***** DATASET EXCERPT *****

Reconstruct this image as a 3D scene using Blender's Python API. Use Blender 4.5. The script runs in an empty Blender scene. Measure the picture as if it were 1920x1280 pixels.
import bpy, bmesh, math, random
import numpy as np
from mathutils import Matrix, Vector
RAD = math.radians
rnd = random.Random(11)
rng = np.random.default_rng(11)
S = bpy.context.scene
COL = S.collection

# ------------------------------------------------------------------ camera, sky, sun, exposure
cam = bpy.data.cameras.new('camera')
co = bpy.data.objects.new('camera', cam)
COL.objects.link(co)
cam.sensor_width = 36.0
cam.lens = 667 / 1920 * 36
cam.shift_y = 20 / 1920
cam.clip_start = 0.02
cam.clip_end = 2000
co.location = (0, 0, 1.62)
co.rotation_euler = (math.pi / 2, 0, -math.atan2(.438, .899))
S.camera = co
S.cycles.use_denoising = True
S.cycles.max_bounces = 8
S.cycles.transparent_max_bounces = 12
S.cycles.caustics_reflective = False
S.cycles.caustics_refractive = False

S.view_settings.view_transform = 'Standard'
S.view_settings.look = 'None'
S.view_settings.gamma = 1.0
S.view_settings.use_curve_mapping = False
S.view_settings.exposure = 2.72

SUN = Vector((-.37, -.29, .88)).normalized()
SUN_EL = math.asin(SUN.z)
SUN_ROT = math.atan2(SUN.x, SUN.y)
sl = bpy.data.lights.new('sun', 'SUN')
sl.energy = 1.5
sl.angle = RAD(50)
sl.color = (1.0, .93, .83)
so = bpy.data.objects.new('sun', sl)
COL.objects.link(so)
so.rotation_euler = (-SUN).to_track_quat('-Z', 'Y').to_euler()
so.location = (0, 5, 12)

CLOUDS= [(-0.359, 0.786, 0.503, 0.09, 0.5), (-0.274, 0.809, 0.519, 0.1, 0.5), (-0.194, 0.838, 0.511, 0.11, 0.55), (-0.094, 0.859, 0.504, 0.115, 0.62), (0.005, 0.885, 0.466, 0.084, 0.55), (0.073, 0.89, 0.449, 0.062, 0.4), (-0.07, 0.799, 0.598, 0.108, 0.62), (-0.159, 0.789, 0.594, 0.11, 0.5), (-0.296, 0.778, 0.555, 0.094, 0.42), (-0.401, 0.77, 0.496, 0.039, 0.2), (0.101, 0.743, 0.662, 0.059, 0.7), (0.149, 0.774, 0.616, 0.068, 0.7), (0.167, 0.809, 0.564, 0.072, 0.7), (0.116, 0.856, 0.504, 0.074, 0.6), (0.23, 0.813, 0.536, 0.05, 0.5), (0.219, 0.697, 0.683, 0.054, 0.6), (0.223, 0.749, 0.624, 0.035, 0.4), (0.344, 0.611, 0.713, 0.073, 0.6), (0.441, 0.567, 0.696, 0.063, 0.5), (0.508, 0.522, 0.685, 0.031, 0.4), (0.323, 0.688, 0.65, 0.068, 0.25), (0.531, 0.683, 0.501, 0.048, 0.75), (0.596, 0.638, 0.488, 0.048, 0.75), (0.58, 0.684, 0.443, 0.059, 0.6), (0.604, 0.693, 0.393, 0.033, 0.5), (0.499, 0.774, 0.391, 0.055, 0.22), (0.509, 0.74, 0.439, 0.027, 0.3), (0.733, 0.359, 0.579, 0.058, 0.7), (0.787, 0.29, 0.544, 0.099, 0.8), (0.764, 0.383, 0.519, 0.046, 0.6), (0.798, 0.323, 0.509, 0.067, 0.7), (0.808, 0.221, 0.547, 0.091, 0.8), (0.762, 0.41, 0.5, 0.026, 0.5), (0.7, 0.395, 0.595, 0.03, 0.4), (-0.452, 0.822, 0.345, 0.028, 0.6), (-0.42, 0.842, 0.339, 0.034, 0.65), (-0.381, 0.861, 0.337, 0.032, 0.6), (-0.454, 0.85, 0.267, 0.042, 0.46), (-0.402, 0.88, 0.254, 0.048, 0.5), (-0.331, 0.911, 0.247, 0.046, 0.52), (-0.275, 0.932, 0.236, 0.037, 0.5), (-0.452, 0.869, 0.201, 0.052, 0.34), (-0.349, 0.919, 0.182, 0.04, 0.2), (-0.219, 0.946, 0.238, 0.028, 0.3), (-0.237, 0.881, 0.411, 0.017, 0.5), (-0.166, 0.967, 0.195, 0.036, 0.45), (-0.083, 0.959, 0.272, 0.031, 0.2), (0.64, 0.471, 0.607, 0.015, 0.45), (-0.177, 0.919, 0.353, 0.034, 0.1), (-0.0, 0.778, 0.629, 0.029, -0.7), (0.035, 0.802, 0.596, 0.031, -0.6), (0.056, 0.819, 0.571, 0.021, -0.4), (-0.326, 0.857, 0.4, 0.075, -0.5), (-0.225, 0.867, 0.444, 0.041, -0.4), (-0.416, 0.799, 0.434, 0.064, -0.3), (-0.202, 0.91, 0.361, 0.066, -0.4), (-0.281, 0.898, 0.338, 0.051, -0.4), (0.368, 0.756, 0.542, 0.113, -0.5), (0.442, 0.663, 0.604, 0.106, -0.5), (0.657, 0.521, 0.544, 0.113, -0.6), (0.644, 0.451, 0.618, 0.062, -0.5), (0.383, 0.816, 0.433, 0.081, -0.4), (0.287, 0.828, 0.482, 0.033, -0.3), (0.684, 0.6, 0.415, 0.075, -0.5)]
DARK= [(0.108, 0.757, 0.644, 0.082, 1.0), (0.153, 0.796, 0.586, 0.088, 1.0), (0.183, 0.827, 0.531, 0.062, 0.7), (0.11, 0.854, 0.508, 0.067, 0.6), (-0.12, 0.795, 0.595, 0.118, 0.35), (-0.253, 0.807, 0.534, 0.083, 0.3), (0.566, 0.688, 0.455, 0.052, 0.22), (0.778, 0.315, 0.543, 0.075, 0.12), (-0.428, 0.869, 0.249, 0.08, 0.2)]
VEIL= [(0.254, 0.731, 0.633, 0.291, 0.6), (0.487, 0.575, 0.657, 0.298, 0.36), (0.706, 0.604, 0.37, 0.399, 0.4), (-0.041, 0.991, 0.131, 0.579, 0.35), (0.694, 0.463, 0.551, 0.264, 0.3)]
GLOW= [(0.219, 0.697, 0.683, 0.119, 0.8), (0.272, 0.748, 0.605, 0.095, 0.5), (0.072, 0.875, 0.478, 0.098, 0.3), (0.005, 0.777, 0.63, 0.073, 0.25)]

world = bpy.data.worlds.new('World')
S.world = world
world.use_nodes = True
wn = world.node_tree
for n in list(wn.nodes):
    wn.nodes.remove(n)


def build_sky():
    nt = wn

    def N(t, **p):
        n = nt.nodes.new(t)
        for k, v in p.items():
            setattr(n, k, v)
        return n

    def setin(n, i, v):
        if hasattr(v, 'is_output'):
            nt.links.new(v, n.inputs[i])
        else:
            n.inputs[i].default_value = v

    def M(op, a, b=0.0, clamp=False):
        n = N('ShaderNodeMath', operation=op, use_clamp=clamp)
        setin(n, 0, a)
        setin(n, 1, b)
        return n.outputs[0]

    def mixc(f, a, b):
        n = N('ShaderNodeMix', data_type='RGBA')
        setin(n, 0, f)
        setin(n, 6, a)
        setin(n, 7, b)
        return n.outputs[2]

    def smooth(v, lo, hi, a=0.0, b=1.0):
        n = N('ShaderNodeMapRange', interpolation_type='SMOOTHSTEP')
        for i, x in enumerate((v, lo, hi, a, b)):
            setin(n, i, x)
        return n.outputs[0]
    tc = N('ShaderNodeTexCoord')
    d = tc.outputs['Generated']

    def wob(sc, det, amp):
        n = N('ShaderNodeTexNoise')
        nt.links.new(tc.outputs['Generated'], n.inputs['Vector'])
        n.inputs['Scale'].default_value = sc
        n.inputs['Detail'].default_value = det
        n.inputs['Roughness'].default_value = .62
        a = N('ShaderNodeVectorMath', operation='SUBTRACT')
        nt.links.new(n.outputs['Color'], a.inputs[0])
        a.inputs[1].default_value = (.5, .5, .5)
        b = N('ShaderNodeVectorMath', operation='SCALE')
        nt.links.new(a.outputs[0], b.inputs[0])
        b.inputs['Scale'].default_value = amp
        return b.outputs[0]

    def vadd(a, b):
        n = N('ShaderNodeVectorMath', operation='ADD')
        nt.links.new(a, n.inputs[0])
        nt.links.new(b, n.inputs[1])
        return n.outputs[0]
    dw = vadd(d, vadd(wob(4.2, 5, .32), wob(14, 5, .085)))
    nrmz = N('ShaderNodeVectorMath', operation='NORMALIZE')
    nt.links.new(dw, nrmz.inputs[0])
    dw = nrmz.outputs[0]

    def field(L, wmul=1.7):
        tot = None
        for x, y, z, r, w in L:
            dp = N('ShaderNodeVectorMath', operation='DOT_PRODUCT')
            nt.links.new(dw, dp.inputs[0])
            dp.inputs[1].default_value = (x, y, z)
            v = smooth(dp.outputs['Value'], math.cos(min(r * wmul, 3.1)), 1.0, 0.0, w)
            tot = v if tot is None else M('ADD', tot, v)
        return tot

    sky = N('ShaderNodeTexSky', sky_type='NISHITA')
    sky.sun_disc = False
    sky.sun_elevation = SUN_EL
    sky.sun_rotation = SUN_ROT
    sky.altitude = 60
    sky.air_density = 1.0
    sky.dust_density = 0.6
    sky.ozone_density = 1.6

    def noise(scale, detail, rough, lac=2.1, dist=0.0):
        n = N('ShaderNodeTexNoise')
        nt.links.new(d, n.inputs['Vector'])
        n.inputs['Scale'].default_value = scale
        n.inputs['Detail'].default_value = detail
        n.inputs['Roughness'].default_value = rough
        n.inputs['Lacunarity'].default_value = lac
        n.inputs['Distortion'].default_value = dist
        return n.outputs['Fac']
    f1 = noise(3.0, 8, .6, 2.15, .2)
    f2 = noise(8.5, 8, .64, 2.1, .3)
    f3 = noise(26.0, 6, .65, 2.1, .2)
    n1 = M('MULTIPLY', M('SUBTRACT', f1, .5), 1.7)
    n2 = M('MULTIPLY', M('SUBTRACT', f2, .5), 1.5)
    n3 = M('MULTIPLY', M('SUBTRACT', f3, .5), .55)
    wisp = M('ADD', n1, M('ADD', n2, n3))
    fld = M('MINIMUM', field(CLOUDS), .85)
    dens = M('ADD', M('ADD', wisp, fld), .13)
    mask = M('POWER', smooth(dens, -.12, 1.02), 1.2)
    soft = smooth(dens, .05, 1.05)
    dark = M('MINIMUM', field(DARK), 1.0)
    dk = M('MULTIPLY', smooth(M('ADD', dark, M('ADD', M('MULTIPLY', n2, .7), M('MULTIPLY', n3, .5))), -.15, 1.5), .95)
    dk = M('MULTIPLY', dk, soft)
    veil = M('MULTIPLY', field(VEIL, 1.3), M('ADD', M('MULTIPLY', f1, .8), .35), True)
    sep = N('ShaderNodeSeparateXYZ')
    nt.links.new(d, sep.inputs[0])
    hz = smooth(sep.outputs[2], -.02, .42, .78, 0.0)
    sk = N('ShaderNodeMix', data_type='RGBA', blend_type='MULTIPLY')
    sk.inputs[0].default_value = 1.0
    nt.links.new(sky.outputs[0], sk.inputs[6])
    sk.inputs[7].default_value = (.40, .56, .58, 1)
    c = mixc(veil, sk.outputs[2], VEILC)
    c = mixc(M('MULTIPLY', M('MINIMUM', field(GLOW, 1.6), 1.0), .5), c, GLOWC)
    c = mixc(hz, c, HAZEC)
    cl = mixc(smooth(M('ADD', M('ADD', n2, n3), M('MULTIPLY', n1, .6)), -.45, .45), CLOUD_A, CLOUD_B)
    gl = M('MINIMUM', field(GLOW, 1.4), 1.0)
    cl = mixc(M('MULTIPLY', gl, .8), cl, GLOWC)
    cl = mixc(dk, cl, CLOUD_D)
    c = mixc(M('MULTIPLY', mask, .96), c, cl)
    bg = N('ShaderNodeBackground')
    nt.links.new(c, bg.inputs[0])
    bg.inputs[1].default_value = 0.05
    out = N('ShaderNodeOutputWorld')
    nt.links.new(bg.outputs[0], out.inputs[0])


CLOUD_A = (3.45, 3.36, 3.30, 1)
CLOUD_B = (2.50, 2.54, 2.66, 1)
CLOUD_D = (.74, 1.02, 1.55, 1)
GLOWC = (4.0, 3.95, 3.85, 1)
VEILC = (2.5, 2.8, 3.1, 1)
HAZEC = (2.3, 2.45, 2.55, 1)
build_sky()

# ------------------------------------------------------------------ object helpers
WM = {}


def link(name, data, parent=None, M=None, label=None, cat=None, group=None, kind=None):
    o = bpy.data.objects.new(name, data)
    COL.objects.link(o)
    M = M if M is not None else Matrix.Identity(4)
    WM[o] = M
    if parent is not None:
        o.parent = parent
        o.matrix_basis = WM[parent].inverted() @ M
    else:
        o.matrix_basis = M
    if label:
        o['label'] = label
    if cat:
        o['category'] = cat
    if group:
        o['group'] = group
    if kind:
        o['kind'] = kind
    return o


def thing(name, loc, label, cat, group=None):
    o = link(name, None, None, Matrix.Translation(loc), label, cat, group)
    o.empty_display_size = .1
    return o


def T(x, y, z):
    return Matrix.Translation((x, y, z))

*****

### OBJECTIVE
Quote the listing word for word from its first line through the line in which "so.location = (0, 5, 12)" appears.

### ANSWER TO THIS PROBLEM
Reconstruct this image as a 3D scene using Blender's Python API. Use Blender 4.5. The script runs in an empty Blender scene. Measure the picture as if it were 1920x1280 pixels.
import bpy, bmesh, math, random
import numpy as np
from mathutils import Matrix, Vector
RAD = math.radians
rnd = random.Random(11)
rng = np.random.default_rng(11)
S = bpy.context.scene
COL = S.collection

# ------------------------------------------------------------------ camera, sky, sun, exposure
cam = bpy.data.cameras.new('camera')
co = bpy.data.objects.new('camera', cam)
COL.objects.link(co)
cam.sensor_width = 36.0
cam.lens = 667 / 1920 * 36
cam.shift_y = 20 / 1920
cam.clip_start = 0.02
cam.clip_end = 2000
co.location = (0, 0, 1.62)
co.rotation_euler = (math.pi / 2, 0, -math.atan2(.438, .899))
S.camera = co
S.cycles.use_denoising = True
S.cycles.max_bounces = 8
S.cycles.transparent_max_bounces = 12
S.cycles.caustics_reflective = False
S.cycles.caustics_refractive = False

S.view_settings.view_transform = 'Standard'
S.view_settings.look = 'None'
S.view_settings.gamma = 1.0
S.view_settings.use_curve_mapping = False
S.view_settings.exposure = 2.72

SUN = Vector((-.37, -.29, .88)).normalized()
SUN_EL = math.asin(SUN.z)
SUN_ROT = math.atan2(SUN.x, SUN.y)
sl = bpy.data.lights.new('sun', 'SUN')
sl.energy = 1.5
sl.angle = RAD(50)
sl.color = (1.0, .93, .83)
so = bpy.data.objects.new('sun', sl)
COL.objects.link(so)
so.rotation_euler = (-SUN).to_track_quat('-Z', 'Y').to_euler()
so.location = (0, 5, 12)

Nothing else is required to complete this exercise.